Los argumentos que esgrimen quienes se oponen a un matrimonio homoparental suelen ser callejones sin salida racional que terminan invariablemente refugiándose en la nebulosa doctrinaria o en dichos de los personeros eclesiales a los que sus fervorosos creyentes consideran de alguna manera mejores que ellos, más capaces de trazar directrices colectivas, a pesar de que esos personeros al menos en teoría no practican su propia sexualidad por preceptos religiosos. En intentos desesperados, se erigen en expertos de conducta animal, por ejemplo, y afirman sacando pechito absurdos como que en la naturaleza no existe la homosexualidad porque la sexualidad es únicamente para procrear y no sólo para experimentar placer, vaya bobada. Pero enmudecen en cuanto se les recuerda que la naturaleza en sí no tiene deliberación de voluntad. El hombre sí, y la Iglesia se ha dedicado desde su fundación como teocracia a cooptar eso, la voluntad ajena. La naturaleza no rechaza nada, no es una institución humana. Es mucho más grande, compleja y al mismo tiempo simple que eso.

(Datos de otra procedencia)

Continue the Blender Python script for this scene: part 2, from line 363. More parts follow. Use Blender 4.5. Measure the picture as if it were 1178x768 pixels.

Muchos somos los que pensamos esto: que se casen los que se quieran y que el curita de Roma se haga cargo de su alcoba, no de las ajenas. Es inaceptable que los religiosos desacrediten a la sociedad para tratar de encajar sus credos mientras toman como afrenta, ellos o sus feligreses, cualquier cuestionamiento. Eso se llama pensamiento autoritario, en la Iglesia católica o en el partido comunista chino. Ningún clérigo de ningún culto se debe arrogar ínfulas como para llamar a las madres solteras de la sociedad a la que pertenece “plaga”, por ejemplo. Ni debe presionar a la autoridad de esa sociedad –ante la que está sujeto– para que niegue derechos a los demás... porque ese es el asunto con el clero católico: sus ínfulas.